▶ **Written exercise**: The records that follow must be repeated verbatim, every one of them.

**********

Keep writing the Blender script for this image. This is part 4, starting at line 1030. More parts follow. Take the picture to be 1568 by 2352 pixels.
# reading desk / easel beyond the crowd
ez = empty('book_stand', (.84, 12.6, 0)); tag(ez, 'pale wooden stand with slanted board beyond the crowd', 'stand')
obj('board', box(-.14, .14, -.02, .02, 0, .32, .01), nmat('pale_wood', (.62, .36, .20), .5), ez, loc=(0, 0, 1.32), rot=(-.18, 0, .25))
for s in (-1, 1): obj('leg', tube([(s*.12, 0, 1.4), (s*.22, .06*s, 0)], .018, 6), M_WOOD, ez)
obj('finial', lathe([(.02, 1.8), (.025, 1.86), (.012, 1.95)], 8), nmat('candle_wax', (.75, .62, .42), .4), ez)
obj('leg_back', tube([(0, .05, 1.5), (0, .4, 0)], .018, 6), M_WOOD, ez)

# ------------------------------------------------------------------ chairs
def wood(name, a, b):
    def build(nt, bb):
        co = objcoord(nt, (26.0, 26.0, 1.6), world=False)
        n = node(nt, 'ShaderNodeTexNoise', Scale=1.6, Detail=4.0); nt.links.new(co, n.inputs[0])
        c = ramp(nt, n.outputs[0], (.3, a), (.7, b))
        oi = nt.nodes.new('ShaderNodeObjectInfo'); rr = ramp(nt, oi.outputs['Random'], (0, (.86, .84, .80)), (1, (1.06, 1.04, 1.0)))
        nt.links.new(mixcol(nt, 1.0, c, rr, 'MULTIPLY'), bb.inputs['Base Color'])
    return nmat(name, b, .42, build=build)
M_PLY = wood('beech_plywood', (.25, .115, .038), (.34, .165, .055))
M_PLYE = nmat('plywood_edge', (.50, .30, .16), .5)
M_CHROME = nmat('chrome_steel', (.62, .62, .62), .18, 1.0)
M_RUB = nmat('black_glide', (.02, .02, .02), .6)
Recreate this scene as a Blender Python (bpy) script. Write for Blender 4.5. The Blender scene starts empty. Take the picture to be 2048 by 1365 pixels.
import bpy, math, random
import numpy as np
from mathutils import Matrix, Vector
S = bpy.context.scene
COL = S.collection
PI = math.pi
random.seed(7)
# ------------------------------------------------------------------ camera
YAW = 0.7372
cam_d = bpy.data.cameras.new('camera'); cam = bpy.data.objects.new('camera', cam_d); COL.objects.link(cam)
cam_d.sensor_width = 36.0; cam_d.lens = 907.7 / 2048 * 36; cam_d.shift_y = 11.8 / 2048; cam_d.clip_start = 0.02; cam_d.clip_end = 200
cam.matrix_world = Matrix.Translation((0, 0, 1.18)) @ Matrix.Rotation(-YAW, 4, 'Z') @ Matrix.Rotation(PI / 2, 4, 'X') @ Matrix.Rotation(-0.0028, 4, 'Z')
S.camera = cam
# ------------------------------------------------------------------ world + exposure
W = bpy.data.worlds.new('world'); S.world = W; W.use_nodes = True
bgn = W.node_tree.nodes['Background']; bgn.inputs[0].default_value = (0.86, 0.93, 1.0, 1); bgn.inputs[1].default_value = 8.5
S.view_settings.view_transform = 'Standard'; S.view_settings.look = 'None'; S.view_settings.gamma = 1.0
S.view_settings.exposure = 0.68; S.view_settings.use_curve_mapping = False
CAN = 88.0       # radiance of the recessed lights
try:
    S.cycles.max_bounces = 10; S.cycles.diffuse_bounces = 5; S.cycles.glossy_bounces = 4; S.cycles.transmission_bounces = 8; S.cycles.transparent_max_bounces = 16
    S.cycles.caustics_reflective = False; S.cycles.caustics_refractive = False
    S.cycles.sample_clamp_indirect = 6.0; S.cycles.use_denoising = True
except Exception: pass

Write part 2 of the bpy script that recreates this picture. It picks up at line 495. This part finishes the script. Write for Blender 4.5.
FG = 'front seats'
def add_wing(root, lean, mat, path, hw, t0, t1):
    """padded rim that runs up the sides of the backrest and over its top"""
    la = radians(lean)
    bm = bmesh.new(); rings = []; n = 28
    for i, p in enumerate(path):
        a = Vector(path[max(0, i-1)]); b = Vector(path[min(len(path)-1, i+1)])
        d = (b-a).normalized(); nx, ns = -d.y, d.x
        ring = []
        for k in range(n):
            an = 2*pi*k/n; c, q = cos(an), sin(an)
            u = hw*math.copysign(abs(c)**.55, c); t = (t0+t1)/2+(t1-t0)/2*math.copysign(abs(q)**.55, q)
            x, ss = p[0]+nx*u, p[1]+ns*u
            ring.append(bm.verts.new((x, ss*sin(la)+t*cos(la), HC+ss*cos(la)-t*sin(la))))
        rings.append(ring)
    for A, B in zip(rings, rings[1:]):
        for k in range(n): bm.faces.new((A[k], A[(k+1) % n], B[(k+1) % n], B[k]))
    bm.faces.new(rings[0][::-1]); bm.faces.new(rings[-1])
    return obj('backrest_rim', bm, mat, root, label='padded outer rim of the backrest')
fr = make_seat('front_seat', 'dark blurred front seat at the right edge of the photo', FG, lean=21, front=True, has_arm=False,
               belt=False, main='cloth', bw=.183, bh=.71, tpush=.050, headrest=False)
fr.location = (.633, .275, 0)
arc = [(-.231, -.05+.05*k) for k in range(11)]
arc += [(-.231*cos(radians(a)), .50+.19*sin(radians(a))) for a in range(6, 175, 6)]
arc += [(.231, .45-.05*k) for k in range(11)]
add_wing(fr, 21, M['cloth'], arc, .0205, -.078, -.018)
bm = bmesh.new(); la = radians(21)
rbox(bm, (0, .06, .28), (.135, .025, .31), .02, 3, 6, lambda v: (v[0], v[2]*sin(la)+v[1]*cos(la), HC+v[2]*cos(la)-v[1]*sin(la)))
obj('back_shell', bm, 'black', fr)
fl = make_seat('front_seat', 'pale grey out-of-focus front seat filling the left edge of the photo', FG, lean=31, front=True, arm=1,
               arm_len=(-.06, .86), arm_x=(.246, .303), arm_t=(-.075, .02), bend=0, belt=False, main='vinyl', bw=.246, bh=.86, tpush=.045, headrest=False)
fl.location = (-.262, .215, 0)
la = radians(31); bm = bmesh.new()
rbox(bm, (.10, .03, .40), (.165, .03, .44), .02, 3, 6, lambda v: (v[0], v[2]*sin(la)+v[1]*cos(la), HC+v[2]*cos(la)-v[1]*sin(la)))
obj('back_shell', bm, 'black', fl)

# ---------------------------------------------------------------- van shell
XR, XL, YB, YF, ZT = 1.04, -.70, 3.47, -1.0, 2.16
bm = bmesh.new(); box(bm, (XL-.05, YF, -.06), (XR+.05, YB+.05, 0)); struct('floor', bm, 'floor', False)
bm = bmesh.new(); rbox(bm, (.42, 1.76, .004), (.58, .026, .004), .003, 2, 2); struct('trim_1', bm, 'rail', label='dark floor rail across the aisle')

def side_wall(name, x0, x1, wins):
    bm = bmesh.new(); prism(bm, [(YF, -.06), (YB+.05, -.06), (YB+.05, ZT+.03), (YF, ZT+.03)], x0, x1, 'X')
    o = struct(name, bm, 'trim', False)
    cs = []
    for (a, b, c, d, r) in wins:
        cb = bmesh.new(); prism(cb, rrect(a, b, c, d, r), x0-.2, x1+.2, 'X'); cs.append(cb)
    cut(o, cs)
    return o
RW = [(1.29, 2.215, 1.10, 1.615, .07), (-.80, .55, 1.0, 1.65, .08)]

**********

▶ **Exercise solution**:
Keep writing the Blender script for this image. This is part 4, starting at line 1030. More parts follow. Take the picture to be 1568 by 2352 pixels.
# reading desk / easel beyond the crowd
ez = empty('book_stand', (.84, 12.6, 0)); tag(ez, 'pale wooden stand with slanted board beyond the crowd', 'stand')
obj('board', box(-.14, .14, -.02, .02, 0, .32, .01), nmat('pale_wood', (.62, .36, .20), .5), ez, loc=(0, 0, 1.32), rot=(-.18, 0, .25))
for s in (-1, 1): obj('leg', tube([(s*.12, 0, 1.4), (s*.22, .06*s, 0)], .018, 6), M_WOOD, ez)
obj('finial', lathe([(.02, 1.8), (.025, 1.86), (.012, 1.95)], 8), nmat('candle_wax', (.75, .62, .42), .4), ez)
obj('leg_back', tube([(0, .05, 1.5), (0, .4, 0)], .018, 6), M_WOOD, ez)

# ------------------------------------------------------------------ chairs
def wood(name, a, b):
    def build(nt, bb):
        co = objcoord(nt, (26.0, 26.0, 1.6), world=False)
        n = node(nt, 'ShaderNodeTexNoise', Scale=1.6, Detail=4.0); nt.links.new(co, n.inputs[0])
        c = ramp(nt, n.outputs[0], (.3, a), (.7, b))
        oi = nt.nodes.new('ShaderNodeObjectInfo'); rr = ramp(nt, oi.outputs['Random'], (0, (.86, .84, .80)), (1, (1.06, 1.04, 1.0)))
        nt.links.new(mixcol(nt, 1.0, c, rr, 'MULTIPLY'), bb.inputs['Base Color'])
    return nmat(name, b, .42, build=build)
M_PLY = wood('beech_plywood', (.25, .115, .038), (.34, .165, .055))
M_PLYE = nmat('plywood_edge', (.50, .30, .16), .5)
M_CHROME = nmat('chrome_steel', (.62, .62, .62), .18, 1.0)
M_RUB = nmat('black_glide', (.02, .02, .02), .6)
Recreate this scene as a Blender Python (bpy) script. Write for Blender 4.5. The Blender scene starts empty. Take the picture to be 2048 by 1365 pixels.
import bpy, math, random
import numpy as np
from mathutils import Matrix, Vector
S = bpy.context.scene
COL = S.collection
PI = math.pi
random.seed(7)
# ------------------------------------------------------------------ camera
YAW = 0.7372
cam_d = bpy.data.cameras.new('camera'); cam = bpy.data.objects.new('camera', cam_d); COL.objects.link(cam)
cam_d.sensor_width = 36.0; cam_d.lens = 907.7 / 2048 * 36; cam_d.shift_y = 11.8 / 2048; cam_d.clip_start = 0.02; cam_d.clip_end = 200
cam.matrix_world = Matrix.Translation((0, 0, 1.18)) @ Matrix.Rotation(-YAW, 4, 'Z') @ Matrix.Rotation(PI / 2, 4, 'X') @ Matrix.Rotation(-0.0028, 4, 'Z')
S.camera = cam
# ------------------------------------------------------------------ world + exposure
W = bpy.data.worlds.new('world'); S.world = W; W.use_nodes = True
bgn = W.node_tree.nodes['Background']; bgn.inputs[0].default_value = (0.86, 0.93, 1.0, 1); bgn.inputs[1].default_value = 8.5
S.view_settings.view_transform = 'Standard'; S.view_settings.look = 'None'; S.view_settings.gamma = 1.0
S.view_settings.exposure = 0.68; S.view_settings.use_curve_mapping = False
CAN = 88.0       # radiance of the recessed lights
try:
    S.cycles.max_bounces = 10; S.cycles.diffuse_bounces = 5; S.cycles.glossy_bounces = 4; S.cycles.transmission_bounces = 8; S.cycles.transparent_max_bounces = 16
    S.cycles.caustics_reflective = False; S.cycles.caustics_refractive = False
    S.cycles.sample_clamp_indirect = 6.0; S.cycles.use_denoising = True
except Exception: pass

Write part 2 of the bpy script that recreates this picture. It picks up at line 495. This part finishes the script. Write for Blender 4.5.
FG = 'front seats'
def add_wing(root, lean, mat, path, hw, t0, t1):
    """padded rim that runs up the sides of the backrest and over its top"""
    la = radians(lean)
    bm = bmesh.new(); rings = []; n = 28
    for i, p in enumerate(path):
        a = Vector(path[max(0, i-1)]); b = Vector(path[min(len(path)-1, i+1)])
        d = (b-a).normalized(); nx, ns = -d.y, d.x
        ring = []
        for k in range(n):
            an = 2*pi*k/n; c, q = cos(an), sin(an)
            u = hw*math.copysign(abs(c)**.55, c); t = (t0+t1)/2+(t1-t0)/2*math.copysign(abs(q)**.55, q)
            x, ss = p[0]+nx*u, p[1]+ns*u
            ring.append(bm.verts.new((x, ss*sin(la)+t*cos(la), HC+ss*cos(la)-t*sin(la))))
        rings.append(ring)
    for A, B in zip(rings, rings[1:]):
        for k in range(n): bm.faces.new((A[k], A[(k+1) % n], B[(k+1) % n], B[k]))
    bm.faces.new(rings[0][::-1]); bm.faces.new(rings[-1])
    return obj('backrest_rim', bm, mat, root, label='padded outer rim of the backrest')
fr = make_seat('front_seat', 'dark blurred front seat at the right edge of the photo', FG, lean=21, front=True, has_arm=False,
               belt=False, main='cloth', bw=.183, bh=.71, tpush=.050, headrest=False)
fr.location = (.633, .275, 0)
arc = [(-.231, -.05+.05*k) for k in range(11)]
arc += [(-.231*cos(radians(a)), .50+.19*sin(radians(a))) for a in range(6, 175, 6)]
arc += [(.231, .45-.05*k) for k in range(11)]
add_wing(fr, 21, M['cloth'], arc, .0205, -.078, -.018)
bm = bmesh.new(); la = radians(21)
rbox(bm, (0, .06, .28), (.135, .025, .31), .02, 3, 6, lambda v: (v[0], v[2]*sin(la)+v[1]*cos(la), HC+v[2]*cos(la)-v[1]*sin(la)))
obj('back_shell', bm, 'black', fr)
fl = make_seat('front_seat', 'pale grey out-of-focus front seat filling the left edge of the photo', FG, lean=31, front=True, arm=1,
               arm_len=(-.06, .86), arm_x=(.246, .303), arm_t=(-.075, .02), bend=0, belt=False, main='vinyl', bw=.246, bh=.86, tpush=.045, headrest=False)
fl.location = (-.262, .215, 0)
la = radians(31); bm = bmesh.new()
rbox(bm, (.10, .03, .40), (.165, .03, .44), .02, 3, 6, lambda v: (v[0], v[2]*sin(la)+v[1]*cos(la), HC+v[2]*cos(la)-v[1]*sin(la)))
obj('back_shell', bm, 'black', fl)

# ---------------------------------------------------------------- van shell
XR, XL, YB, YF, ZT = 1.04, -.70, 3.47, -1.0, 2.16
bm = bmesh.new(); box(bm, (XL-.05, YF, -.06), (XR+.05, YB+.05, 0)); struct('floor', bm, 'floor', False)
bm = bmesh.new(); rbox(bm, (.42, 1.76, .004), (.58, .026, .004), .003, 2, 2); struct('trim_1', bm, 'rail', label='dark floor rail across the aisle')

def side_wall(name, x0, x1, wins):
    bm = bmesh.new(); prism(bm, [(YF, -.06), (YB+.05, -.06), (YB+.05, ZT+.03), (YF, ZT+.03)], x0, x1, 'X')
    o = struct(name, bm, 'trim', False)
    cs = []
    for (a, b, c, d, r) in wins:
        cb = bmesh.new(); prism(cb, rrect(a, b, c, d, r), x0-.2, x1+.2, 'X'); cs.append(cb)
    cut(o, cs)
    return o
RW = [(1.29, 2.215, 1.10, 1.615, .07), (-.80, .55, 1.0, 1.65, .08)]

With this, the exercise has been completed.